Ecoraster: Solutions for Residential, Commercial, Industrial and Agricultural Soil Stabilization

Ecoraster: Solutions for Residential, Commercial, Industrial and Agricultural Soil Stabilization

If you have ever been to an outdoor festival, sporting event or concert venue, or even the recent light festival at One Loudoun you know what a muddy mess can be created by the combination of heavy foot or vehicle traffic and even a little rain.

Putting down gravel won’t eliminate problems with ruts and erosion, and it will add the problem of dust when conditions are dry and windy. Paving the high-traffic areas with concrete or asphalt is expensive, unnatural aesthetically, creates run-off problems that still require maintenance and, eventually, replacement.

Enter Mid-Atlantic Grid & Paving Systems, a company recently founded by Loudoun County businessmen Corey Lockhart and Ken Fraine. In less than a year, their company has become the second largest certified distributor in the United States of Ecoraster – a cutting-edge ground-stabilizing system manufactured in Canada.

“This solves the centuries-old problem of soil stabilization in areas of heavy traffic – foot and vehicle – for roads, public venues and outdoor events,” Lockhart said. “It is a green product because it is made entirely from recycled materials and is recyclable itself.”

Ecoraster is a lightweight and extremely durable interlocking grid system produced by Purus North America, a company headquartered in Listowel, Ontario. According to Lockhart and Fraine, it is already widely used in Europe, and has already shown its usefulness and durability in Loudoun County.
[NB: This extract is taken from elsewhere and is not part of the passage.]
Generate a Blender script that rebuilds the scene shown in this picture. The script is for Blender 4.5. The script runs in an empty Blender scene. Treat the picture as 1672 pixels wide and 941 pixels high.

“There has been about 180 million square feet of it installed world-wide,” Lockhart said. “It comes with a 20-year warranty, but really this stuff will virtually last forever because it is strong enough to drive a snow plow over and it doesn’t become brittle in the cold or start to break down in changing weather or UV light.”

Except for college and active duty service, Lockhart has spent his entire life in Loudoun County and he’s a Broad Run High School graduate who owns a demolition and site work company. Fraine has degrees from Virginia Tech in civil engineering and geotechnical engineering, and also is involved in landscape architecture, drainage solutions and specializes in soil stabilization.

“I do ground stabilization and foundation remediation,” Fraine said. “Basically, it’s called soil engineering.” He said he first heard about Ecoraster when he was contacted about a project being planned at the Wolf Trap Performing Arts Center. “I was contacted in January of 2017 by a distributor out of Richmond who asked if I would be willing to be a geotech engineer of record on the design and install of this project at Wolf Trap,” Fraine said. “It was about 70,000 square feet, and they wanted to have a permanent ground stabilization system that, even if it rains, you can drive on it. It needed to be done by the week before Memorial Day.”

Even though he had never worked with the product before, Fraine and his crew were able to meet their deadline on the project, which at the time was the largest installation of Ecoraster in Northern America. “It was kind of a steep learning curve but what wasn’t a steep learning curve was the product itself,” Fraine said. “The product installation is really easy. We got everything designed and installed about 10 days before Memorial Day.”

Fraine and Lockhart already knew each other through professional and personal circles, and a touch of irony led to them becoming business partners with Ecoraster.

“I had just been to a concert at Wolf Trap and I noticed the installed product and wondered who does this and who makes it,” Lockhart said. “Ken and I were at a happy hour and started talking about it, and it turns out he had done that project. I did a little more research on the product and I asked Ken if he would bring me in as a partner.”

The partners said applications for Ecoraster are numerous in Loudoun County, from public festival venues to animal and livestock operations to breweries and wineries – all of which have problems with erosion in heavy traffic areas.

“We really want to focus on saving our historic gravel roads,” Lockhart said. “We are also trying to educate our very highly knowledgeable horse enthusiasts in this area. This is great to use with horses and other livestock, because it keeps the animals up out of the muck and the mud but it is permeable, so you don’t have the problems with runoff. It keeps the animals happier and healthier, it keeps their living areas dryer, and it makes cleanup a breeze.”

They also see Ecoraster being helpful for Loudoun’s booming agri-business destinations. “We like to go to wineries and breweries,” Fraine said. “I’ve noticed they all have problems with soil stabilization in their high-traffic areas like driveways or parking lots. Instead of replacing or maintaining them every year, we could install this product one time and they will never have to worry about maintaining their roads and parking lots. And it costs about half as much as asphalt.”

With spring coming, Lockhart and Fraine are gearing up for their first big season with Mid-Atlantic Grid and Paving Systems. “We have our first big shipment coming in, and our website has been live for about two weeks now,” Fraine said. “We’re ready to begin our marketing campaign and get our name out there.”